The statement was Tillerson's first response to Haley's characterization of a White House meeting in which she said he and John Kelly, then Trump's chief of staff, told her that they were seeking ways around Trump to "save the country."
Haley wrote that after an Oval Office disagreement over U.N. funding for Palestinians, Tillerson and Kelly argued to her that she should work with them to divert U.S. policy from what they considered reckless Trump policies. She refused, she wrote in the new book, "With All Due Respect."
"Kelly and Tillerson confided in me that when they resisted the president, they weren't being insubordinate, they were trying to save the country," Haley wrote.
"It was their decisions, not the president's, that were in the best interests of America, they said.
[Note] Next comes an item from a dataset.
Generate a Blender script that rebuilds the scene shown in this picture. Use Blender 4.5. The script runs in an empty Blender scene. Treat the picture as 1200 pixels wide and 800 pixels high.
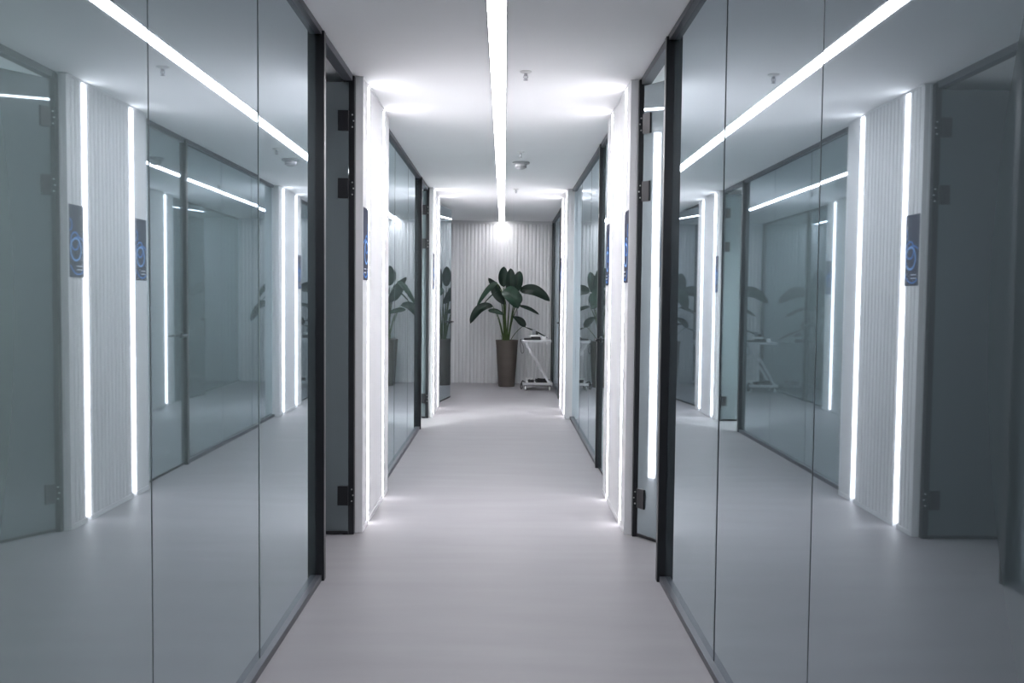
import bpy, bmesh, math, random
from mathutils import Vector, Matrix

# ---------------------------------------------------------------- camera, world, exposure
SC = bpy.context.scene
COL = SC.collection
F_PX = 1050.0
CAM = Vector((0.05, 0.0, 1.404))
fwd = Vector(((590.5 - 600) / F_PX, (400 - 350.5) / F_PX, -1.0)).normalized()   # corridor axis seen by the camera
up = Vector((0.0098, 1.0, 0.0)); up = (up - up.dot(fwd) * fwd).normalized()
rgt = fwd.cross(up)
ROT = Matrix((rgt, fwd, up))            # rows: world axes in camera coordinates -> camera to world
cam_data = bpy.data.cameras.new('camera'); cam_data.sensor_width = 36; cam_data.lens = F_PX / 1200 * 36
cam_data.clip_start = 0.02; cam_data.clip_end = 100
cam = bpy.data.objects.new('camera', cam_data); COL.objects.link(cam)
cam.matrix_world = Matrix.Translation(CAM) @ ROT.to_4x4()
SC.camera = cam

world = bpy.data.worlds.new('world'); SC.world = world; world.use_nodes = True
world.node_tree.nodes['Background'].inputs[0].default_value = (0.6, 0.65, 0.75, 1)
world.node_tree.nodes['Background'].inputs[1].default_value = 0.02

SC.view_settings.view_transform = 'Standard'; SC.view_settings.look = 'None'
SC.view_settings.gamma = 1; SC.view_settings.use_curve_mapping = False
SC.view_settings.exposure = 0.36

LED_POWER = 12.5
LINE_POWER = 28.0
ADDED_ROOM_POWER = 30.0         # unseen lamp added behind the half open right door to brighten it
ADDED_GLASS_POWER = 78.0  # unseen lamps added behind the glass partitions to lighten them
LED_COLOR = (0.97, 0.952, 1.0, 1)

# ---------------------------------------------------------------- materials
def principled(name, color, rough=0.5, metal=0.0, spec=0.5, coat=0.0):
    m = bpy.data.materials.new(name); m.use_nodes = True
    b = m.node_tree.nodes['Principled BSDF']
    b.inputs['Base Color'].default_value = (*color, 1)
    b.inputs['Roughness'].default_value = rough
    b.inputs['Metallic'].default_value = metal
    b.inputs['Specular IOR Level'].default_value = spec
    b.inputs['Coat Weight'].default_value = coat
    return m

def noisy(m, scale=(3, 3, 3), amount=0.1, detail=4, bump=0.0, noise=1.0):
    nt = m.node_tree; n = nt.nodes; b = n['Principled BSDF']
    tc = n.new('ShaderNodeTexCoord'); mp = n.new('ShaderNodeMapping'); mp.inputs['Scale'].default_value = scale
    tx = n.new('ShaderNodeTexNoise'); tx.inputs['Scale'].default_value = noise; tx.inputs['Detail'].default_value = detail
    nt.links.new(tc.outputs['Object'], mp.inputs['Vector']); nt.links.new(mp.outputs['Vector'], tx.inputs['Vector'])
    r = n.new('ShaderNodeValToRGB')
    c = b.inputs['Base Color'].default_value[:3]
    r.color_ramp.elements[0].position = 0.3; r.color_ramp.elements[1].position = 0.7
    r.color_ramp.elements[0].color = (*[v * (1 - amount) for v in c], 1)
    r.color_ramp.elements[1].color = (*[min(1, v * (1 + amount)) for v in c], 1)
    nt.links.new(tx.outputs['Fac'], r.inputs['Fac']); nt.links.new(r.outputs['Color'], b.inputs['Base Color'])
    if bump:
        bp = n.new('ShaderNodeBump'); bp.inputs['Strength'].default_value = bump; bp.inputs['Distance'].default_value = 0.01
        nt.links.new(tx.outputs['Fac'], bp.inputs['Height']); nt.links.new(bp.outputs['Normal'], b.inputs['Normal'])
    return m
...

The president didn't know what he was doing," Haley wrote.
Tillerson also told her that people would die if Trump was unchecked, Haley wrote.
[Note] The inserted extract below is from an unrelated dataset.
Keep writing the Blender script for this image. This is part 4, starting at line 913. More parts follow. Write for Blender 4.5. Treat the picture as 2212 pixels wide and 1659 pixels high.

Haley described Tillerson as "arrogant and condescending," and said he resented her access to Trump. Tillerson did not address those allegations directly.
"It was no secret that Rex and I had our differences," Haley wrote early in the book. "He gave off the unmistakable impression that he knew more than everyone else in the room - including the president," she wrote. "Dealing with Rex could be exhausting."
Trump's relationship with Tillerson, a former Exxon Mobil chief executive, deteriorated over Trump's first year in office. The two disagreed over policies including U.S. participation in the Iran nuclear deal and the Paris climate accord, and Trump came to see Tillerson as opposed to his "America First" agenda of immigration restrictions and international disengagement.
Trump fired Tillerson via Twitter in March 2018. Haley left on good terms with Trump at the end of that year.
"I had been a chief executive too. I thought like one and I acted like one," Haley, a former South Carolina governor, wrote of her dealings with Tillerson.
"But from the beginning, Rex had different ideas about how the lines of authority and decision-making would be drawn," Haley wrote. "He was dismissive of my opinions, and he didn't make any secret about the fact that he believed his views carried more weight."
Trump and Vice President Mike Pence valued her opinion, Haley wrote, and Trump liked her directness.
"In NSC meetings, President Trump frequently would ask for my view. He would listen to Defense Secretary James Mattis and Secretary Tillerson. And then he would ask me for my opinion. I would tell him directly and honestly. This seemed to annoy Rex, particularly when I disagreed with him, which I often did."
In his own statement issued Sunday in response to Haley's claims, Kelly said that if providing the president "with the best and most open, legal and ethical staffing advice from across the [government] so he could make an informed decision is 'working against Trump,' then guilty as charged."